Friday, March 27, 2015

From "Nature" by Ralph Waldo Emerson: According to Emerson, how are we connected to nature, and why is that significant? Why does an adult not see nature as they did as a child?

According to Emerson's "Nature," we are all connected to nature most truly when we are alone. The "heavenly bodies," in particular, are what connect us to the sublime, because they represent something which is both continually present and also inaccessible, like God. The significance of nature to us, therefore, is that if we open our mind to it and to its beauty, we are equally opening our mind to the presence of God and of something beyond ourselves. Wise men, according to Emerson, do not "extort [Nature]'s secret" and therefore lose their curiosity about it. The wisest of us will accept that Nature's very mystery represents its closeness to God, and the fact that it can bring us closer to perfection.
This is part of why "few adult persons can see nature." Emerson indicates that only the poet, "he whose eye can integrate all the parts," can see nature as a complete landscape. Most people, in observing nature, can only appreciate superficial parts, appreciating nature through "the eye" only.
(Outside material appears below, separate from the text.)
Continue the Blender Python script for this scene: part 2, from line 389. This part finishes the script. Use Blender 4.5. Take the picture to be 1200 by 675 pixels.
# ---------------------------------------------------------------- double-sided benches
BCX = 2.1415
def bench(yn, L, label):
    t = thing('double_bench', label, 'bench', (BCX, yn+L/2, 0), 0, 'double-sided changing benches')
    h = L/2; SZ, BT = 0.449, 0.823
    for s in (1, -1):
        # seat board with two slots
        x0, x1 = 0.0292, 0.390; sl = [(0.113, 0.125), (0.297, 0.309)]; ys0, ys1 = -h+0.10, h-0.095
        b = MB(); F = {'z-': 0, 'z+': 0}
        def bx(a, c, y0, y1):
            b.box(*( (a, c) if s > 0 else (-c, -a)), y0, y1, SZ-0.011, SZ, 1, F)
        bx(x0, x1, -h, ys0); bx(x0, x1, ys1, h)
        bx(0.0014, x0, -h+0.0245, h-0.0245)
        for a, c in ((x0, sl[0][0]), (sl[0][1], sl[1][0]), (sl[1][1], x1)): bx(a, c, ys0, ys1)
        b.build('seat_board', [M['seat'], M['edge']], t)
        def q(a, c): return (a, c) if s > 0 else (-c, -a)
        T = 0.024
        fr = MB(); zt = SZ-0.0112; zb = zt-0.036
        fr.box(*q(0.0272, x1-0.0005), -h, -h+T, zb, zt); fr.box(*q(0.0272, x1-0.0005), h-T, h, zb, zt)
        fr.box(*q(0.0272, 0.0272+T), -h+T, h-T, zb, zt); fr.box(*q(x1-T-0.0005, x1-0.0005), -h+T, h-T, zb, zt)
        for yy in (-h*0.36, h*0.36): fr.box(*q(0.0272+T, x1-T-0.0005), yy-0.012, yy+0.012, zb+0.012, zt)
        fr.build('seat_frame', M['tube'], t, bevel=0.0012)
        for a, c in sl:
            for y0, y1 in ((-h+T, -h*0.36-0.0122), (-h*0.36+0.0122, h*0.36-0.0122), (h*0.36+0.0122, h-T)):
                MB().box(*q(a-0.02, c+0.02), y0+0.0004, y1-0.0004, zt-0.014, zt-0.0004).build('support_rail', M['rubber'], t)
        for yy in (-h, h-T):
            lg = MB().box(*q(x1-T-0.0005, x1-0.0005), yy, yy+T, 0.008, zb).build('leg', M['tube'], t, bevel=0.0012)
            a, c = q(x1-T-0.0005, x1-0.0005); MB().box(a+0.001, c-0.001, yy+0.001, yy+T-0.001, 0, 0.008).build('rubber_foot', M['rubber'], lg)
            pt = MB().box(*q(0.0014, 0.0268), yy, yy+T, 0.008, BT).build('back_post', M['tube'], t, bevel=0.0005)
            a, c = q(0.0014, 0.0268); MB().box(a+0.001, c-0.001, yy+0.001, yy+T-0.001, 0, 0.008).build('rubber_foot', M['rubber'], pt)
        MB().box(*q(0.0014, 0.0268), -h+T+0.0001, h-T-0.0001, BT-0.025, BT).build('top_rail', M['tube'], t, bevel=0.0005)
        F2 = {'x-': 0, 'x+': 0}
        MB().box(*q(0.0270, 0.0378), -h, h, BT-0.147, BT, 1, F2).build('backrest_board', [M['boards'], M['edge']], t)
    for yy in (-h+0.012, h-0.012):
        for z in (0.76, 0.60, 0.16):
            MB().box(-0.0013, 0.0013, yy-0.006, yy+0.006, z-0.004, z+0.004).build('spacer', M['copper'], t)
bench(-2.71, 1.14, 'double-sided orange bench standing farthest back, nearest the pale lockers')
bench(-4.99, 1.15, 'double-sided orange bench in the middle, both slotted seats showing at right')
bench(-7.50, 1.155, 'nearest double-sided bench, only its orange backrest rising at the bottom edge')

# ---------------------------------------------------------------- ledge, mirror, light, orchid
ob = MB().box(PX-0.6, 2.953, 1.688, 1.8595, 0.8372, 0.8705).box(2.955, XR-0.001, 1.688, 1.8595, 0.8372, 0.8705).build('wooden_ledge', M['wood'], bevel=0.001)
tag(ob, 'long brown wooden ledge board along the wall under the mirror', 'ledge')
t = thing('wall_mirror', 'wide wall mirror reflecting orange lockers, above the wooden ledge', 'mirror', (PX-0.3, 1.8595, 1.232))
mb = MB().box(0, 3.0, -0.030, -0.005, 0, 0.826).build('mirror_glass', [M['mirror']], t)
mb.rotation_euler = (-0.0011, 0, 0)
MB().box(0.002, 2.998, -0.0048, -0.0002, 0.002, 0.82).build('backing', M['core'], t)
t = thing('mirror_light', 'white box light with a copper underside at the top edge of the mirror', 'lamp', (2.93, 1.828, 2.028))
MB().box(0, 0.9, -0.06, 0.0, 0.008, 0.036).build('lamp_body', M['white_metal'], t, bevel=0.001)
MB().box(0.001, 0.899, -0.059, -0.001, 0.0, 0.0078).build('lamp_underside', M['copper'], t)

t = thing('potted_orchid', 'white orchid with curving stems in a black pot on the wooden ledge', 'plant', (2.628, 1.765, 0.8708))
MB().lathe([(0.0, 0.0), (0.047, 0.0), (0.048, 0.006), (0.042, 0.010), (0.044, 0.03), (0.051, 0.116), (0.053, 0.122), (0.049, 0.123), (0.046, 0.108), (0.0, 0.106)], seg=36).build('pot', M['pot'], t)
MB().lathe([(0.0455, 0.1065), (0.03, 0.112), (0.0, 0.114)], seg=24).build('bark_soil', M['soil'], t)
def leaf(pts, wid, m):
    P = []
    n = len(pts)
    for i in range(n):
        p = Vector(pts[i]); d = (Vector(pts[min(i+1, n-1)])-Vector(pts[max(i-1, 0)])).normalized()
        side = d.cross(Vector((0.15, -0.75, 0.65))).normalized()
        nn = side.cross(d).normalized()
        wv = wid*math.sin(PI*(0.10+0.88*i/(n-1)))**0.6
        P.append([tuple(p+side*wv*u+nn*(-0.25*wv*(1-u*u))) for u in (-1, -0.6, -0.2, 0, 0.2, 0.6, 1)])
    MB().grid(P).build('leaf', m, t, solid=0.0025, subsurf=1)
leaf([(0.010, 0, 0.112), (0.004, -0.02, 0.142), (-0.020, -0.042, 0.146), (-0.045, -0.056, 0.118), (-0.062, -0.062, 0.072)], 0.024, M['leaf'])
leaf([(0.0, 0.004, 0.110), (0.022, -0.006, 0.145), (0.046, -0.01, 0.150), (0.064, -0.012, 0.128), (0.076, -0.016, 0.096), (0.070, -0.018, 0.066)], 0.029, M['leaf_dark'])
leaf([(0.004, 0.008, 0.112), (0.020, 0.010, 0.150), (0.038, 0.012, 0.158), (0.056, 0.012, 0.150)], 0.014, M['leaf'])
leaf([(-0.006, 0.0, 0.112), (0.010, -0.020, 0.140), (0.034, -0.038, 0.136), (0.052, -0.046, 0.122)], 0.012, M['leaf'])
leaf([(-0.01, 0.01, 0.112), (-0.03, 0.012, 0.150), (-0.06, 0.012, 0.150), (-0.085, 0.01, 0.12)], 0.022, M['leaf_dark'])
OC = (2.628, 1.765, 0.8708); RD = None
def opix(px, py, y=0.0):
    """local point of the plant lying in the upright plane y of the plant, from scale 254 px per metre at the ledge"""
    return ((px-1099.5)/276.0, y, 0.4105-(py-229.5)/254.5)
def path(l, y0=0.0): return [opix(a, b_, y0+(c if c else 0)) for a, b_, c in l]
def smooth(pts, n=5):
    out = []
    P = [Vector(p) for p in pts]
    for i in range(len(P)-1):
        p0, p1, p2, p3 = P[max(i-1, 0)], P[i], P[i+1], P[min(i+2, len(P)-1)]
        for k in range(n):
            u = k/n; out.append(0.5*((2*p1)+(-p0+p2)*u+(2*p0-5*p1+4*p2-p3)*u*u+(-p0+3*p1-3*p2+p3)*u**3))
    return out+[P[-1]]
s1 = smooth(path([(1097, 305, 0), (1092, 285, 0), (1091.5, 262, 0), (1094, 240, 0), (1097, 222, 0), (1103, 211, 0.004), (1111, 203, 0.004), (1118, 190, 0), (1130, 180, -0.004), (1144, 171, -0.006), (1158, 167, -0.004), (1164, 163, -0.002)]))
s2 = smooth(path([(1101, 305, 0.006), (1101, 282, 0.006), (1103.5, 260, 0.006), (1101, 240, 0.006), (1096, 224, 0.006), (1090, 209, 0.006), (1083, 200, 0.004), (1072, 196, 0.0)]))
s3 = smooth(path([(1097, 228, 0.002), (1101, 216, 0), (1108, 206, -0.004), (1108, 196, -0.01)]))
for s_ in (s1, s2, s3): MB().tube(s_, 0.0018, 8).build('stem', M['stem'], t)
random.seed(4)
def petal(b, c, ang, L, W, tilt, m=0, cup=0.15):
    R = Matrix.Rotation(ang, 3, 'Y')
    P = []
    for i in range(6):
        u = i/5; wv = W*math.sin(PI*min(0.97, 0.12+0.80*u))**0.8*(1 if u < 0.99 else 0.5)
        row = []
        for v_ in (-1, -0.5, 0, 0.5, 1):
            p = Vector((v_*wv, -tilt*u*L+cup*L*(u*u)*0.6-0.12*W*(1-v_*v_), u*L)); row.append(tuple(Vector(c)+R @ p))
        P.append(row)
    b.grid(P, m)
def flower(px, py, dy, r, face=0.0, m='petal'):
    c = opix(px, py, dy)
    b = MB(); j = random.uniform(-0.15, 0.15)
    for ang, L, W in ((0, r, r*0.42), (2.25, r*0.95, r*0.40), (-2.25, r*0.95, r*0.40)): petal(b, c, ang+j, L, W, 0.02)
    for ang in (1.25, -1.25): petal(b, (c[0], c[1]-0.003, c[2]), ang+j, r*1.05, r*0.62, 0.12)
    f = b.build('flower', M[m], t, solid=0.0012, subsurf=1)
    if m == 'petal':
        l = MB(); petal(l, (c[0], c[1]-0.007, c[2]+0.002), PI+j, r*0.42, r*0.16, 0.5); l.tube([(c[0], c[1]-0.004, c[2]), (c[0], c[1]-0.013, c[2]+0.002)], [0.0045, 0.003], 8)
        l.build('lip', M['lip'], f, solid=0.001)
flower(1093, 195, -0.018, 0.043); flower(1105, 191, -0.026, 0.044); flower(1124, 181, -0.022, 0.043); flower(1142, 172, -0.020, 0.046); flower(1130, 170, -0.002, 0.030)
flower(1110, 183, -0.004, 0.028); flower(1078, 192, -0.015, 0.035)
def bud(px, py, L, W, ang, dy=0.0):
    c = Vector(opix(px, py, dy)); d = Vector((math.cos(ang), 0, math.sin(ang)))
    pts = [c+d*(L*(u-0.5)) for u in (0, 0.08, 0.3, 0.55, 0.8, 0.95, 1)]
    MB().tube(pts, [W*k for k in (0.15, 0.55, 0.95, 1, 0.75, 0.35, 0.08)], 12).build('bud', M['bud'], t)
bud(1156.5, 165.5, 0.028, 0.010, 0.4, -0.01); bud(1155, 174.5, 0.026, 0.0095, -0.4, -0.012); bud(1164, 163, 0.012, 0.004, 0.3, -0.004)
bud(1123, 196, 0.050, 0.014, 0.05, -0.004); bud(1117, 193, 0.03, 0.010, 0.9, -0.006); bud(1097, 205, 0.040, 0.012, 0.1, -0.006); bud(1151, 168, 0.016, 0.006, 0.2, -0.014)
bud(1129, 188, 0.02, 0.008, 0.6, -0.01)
By contrast, nature "shines into the eye and heart of the child." Nature is, to a child, not simply something to be looked at and experienced with the senses, but something which affects them deeply and without effort.
Emerson suggests that children have a particular "spirit of infancy" which allows them to experience the true delight of nature, whereas adults are unable to accept nature as the constant balm it can be, being too concerned with their "real sorrows." Because children have fewer sorrows and concerns, they are able to connect to nature more fully, enjoying its "cordial." Emerson regrets that others are not able to enjoy the "perfect exhilaration" of being one with nature, entering the woods and finding "perpetual youth." The woods are described as the home of God, his "plantations," in whose tranquillity a man who is open to nature can become one with it, "part or particle of God." The true joy of nature is that it "always wears the colors of the spirit," in that a man "laboring under calamity" will experience the same scene differently to another man who is happy.